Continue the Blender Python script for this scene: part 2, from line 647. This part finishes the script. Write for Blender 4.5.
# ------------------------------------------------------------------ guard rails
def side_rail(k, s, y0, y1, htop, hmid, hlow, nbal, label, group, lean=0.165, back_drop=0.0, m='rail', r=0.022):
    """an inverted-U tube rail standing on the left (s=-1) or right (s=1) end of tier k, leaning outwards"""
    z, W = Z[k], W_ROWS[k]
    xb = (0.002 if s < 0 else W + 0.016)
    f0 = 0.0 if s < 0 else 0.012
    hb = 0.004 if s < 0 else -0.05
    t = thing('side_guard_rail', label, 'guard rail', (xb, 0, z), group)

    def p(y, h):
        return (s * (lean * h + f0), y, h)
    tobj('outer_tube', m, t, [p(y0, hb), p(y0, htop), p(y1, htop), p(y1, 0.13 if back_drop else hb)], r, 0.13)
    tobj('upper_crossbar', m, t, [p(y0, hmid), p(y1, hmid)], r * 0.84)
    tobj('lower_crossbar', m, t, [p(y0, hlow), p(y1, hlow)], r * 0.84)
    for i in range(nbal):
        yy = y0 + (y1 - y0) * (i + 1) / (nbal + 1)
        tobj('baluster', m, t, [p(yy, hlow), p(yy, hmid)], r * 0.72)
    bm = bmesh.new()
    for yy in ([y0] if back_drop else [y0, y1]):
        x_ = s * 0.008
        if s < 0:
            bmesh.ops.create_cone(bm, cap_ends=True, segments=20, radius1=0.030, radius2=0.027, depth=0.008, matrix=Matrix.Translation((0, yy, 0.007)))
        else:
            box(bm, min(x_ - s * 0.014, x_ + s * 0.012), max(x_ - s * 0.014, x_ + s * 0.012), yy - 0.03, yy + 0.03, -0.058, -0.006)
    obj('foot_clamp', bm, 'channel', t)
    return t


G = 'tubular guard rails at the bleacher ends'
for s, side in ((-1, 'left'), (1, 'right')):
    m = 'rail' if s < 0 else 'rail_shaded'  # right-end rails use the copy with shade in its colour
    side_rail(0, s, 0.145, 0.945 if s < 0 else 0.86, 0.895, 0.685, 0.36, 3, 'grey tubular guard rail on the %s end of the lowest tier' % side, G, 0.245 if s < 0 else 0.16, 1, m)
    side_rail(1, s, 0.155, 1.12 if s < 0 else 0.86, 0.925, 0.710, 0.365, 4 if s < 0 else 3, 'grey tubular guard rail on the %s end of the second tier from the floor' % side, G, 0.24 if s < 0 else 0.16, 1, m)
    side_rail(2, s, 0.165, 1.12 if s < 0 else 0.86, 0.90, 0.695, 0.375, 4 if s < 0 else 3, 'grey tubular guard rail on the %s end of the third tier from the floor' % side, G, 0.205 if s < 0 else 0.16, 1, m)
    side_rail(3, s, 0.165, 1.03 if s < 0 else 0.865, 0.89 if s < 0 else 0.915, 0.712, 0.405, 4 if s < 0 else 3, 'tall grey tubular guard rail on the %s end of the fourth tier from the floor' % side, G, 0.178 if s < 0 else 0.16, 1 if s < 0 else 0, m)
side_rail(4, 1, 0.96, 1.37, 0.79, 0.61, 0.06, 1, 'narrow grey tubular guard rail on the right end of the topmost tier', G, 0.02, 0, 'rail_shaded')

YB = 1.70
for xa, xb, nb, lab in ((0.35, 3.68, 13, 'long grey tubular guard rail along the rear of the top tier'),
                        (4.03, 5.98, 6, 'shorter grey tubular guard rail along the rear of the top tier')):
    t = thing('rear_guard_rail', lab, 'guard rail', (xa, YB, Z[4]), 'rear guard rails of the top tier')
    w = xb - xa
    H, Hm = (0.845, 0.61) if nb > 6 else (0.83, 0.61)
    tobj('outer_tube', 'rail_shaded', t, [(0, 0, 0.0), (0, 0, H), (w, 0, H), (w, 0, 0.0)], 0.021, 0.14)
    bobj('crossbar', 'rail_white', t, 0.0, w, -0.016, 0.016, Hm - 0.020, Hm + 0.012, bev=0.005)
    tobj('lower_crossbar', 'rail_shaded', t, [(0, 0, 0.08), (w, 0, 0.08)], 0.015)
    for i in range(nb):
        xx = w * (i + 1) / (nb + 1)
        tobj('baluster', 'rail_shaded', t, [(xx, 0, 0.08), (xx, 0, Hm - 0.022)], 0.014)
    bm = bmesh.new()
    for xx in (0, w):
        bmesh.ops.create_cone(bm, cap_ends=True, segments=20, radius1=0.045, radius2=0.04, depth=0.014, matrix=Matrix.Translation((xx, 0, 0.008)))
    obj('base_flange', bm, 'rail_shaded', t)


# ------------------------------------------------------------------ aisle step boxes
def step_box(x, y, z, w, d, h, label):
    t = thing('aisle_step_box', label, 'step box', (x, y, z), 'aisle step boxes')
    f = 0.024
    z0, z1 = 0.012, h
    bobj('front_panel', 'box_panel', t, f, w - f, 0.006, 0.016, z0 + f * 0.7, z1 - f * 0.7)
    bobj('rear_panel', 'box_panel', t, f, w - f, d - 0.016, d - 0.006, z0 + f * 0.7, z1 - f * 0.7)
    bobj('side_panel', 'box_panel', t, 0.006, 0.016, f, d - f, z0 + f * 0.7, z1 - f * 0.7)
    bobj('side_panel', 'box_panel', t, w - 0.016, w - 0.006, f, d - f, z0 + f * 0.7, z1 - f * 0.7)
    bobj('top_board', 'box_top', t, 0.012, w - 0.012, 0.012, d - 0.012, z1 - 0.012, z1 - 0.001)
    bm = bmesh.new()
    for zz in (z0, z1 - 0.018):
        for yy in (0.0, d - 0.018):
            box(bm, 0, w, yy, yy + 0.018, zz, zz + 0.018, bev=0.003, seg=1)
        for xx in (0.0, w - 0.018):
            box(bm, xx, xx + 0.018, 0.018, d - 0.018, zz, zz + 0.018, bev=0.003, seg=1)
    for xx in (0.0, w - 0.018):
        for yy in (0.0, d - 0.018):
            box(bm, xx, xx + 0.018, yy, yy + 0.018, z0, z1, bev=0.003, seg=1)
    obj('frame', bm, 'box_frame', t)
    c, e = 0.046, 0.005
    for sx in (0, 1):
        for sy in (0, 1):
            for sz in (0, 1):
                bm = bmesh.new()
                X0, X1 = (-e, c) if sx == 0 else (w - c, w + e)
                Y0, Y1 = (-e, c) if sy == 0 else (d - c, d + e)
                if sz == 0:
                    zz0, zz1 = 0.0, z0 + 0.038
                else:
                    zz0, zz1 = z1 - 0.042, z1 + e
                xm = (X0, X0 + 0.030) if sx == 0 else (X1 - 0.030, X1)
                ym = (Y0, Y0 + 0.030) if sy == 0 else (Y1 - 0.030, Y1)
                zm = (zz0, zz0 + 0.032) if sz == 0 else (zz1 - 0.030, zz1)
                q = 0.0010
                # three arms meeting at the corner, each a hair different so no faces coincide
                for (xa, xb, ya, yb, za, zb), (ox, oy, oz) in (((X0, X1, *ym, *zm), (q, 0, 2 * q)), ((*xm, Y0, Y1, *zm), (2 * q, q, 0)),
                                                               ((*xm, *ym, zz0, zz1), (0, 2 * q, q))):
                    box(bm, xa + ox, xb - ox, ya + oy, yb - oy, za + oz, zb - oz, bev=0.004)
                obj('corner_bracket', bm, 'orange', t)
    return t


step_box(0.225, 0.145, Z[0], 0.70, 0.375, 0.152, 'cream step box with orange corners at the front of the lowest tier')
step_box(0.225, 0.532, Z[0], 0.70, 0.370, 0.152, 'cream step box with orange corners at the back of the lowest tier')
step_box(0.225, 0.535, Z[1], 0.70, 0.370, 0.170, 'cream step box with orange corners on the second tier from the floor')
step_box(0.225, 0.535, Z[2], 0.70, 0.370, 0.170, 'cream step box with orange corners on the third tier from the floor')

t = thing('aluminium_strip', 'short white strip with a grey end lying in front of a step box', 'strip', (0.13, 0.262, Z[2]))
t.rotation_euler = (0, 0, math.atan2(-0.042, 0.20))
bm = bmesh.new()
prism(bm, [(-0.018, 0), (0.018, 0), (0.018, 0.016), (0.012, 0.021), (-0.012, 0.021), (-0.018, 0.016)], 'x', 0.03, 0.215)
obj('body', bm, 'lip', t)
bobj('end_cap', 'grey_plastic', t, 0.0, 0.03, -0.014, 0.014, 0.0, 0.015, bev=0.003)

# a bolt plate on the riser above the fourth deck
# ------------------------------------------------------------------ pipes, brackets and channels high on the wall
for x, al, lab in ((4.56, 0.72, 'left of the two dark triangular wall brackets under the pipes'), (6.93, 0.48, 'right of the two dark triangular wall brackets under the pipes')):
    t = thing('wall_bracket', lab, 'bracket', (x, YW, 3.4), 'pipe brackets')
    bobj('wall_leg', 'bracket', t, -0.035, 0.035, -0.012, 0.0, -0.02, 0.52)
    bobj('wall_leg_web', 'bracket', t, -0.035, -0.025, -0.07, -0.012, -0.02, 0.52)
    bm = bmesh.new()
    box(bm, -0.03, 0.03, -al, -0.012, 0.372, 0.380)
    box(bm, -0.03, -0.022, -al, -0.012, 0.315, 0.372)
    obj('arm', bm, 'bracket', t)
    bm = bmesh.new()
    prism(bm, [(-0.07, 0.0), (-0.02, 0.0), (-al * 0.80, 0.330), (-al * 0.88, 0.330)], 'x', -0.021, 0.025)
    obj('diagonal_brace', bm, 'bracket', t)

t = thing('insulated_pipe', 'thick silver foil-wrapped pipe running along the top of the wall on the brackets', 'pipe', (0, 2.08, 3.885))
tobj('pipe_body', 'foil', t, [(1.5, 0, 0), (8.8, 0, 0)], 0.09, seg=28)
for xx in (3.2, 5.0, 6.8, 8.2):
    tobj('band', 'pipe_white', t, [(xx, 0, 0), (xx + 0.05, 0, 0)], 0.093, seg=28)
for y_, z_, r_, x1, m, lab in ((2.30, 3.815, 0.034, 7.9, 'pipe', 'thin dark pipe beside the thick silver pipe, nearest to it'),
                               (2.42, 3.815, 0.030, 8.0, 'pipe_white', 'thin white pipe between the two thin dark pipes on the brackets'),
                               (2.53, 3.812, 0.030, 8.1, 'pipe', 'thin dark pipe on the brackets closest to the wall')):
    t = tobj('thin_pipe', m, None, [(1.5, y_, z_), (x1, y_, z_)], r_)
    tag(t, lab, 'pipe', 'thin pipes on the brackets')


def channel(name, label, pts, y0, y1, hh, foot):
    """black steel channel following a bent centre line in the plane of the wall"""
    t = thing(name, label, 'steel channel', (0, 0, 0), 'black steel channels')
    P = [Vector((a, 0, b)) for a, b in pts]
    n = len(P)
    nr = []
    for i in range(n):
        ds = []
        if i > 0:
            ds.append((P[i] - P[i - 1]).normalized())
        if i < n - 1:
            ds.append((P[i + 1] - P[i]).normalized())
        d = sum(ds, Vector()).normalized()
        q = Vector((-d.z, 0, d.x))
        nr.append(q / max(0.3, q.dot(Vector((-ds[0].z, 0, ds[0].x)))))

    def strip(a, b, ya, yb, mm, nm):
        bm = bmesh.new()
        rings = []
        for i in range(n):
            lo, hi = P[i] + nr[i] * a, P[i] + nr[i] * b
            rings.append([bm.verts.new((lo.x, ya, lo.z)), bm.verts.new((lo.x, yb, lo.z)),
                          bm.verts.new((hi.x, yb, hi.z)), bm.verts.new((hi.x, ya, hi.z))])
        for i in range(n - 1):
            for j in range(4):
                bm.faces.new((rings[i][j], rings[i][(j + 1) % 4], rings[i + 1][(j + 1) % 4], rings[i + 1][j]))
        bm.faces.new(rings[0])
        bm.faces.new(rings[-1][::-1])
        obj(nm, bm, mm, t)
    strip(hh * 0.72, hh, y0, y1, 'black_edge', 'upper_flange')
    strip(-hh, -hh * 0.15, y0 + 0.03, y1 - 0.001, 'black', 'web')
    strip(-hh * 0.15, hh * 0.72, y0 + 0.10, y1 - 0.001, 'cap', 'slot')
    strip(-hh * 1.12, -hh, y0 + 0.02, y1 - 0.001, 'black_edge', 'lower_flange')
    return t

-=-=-

◆ Problem to solve:
Only the lines from the line with "side_rail(2, s, 0.165, 1.12" to the line with "H, Hm = (0.845, 0.61)", inclusive, are to be printed, exactly as they appear.

◆ Result of the exercise:
    side_rail(2, s, 0.165, 1.12 if s < 0 else 0.86, 0.90, 0.695, 0.375, 4 if s < 0 else 3, 'grey tubular guard rail on the %s end of the third tier from the floor' % side, G, 0.205 if s < 0 else 0.16, 1, m)
    side_rail(3, s, 0.165, 1.03 if s < 0 else 0.865, 0.89 if s < 0 else 0.915, 0.712, 0.405, 4 if s < 0 else 3, 'tall grey tubular guard rail on the %s end of the fourth tier from the floor' % side, G, 0.178 if s < 0 else 0.16, 1 if s < 0 else 0, m)
side_rail(4, 1, 0.96, 1.37, 0.79, 0.61, 0.06, 1, 'narrow grey tubular guard rail on the right end of the topmost tier', G, 0.02, 0, 'rail_shaded')

YB = 1.70
for xa, xb, nb, lab in ((0.35, 3.68, 13, 'long grey tubular guard rail along the rear of the top tier'),
                        (4.03, 5.98, 6, 'shorter grey tubular guard rail along the rear of the top tier')):
    t = thing('rear_guard_rail', lab, 'guard rail', (xa, YB, Z[4]), 'rear guard rails of the top tier')
    w = xb - xa
    H, Hm = (0.845, 0.61) if nb > 6 else (0.83, 0.61)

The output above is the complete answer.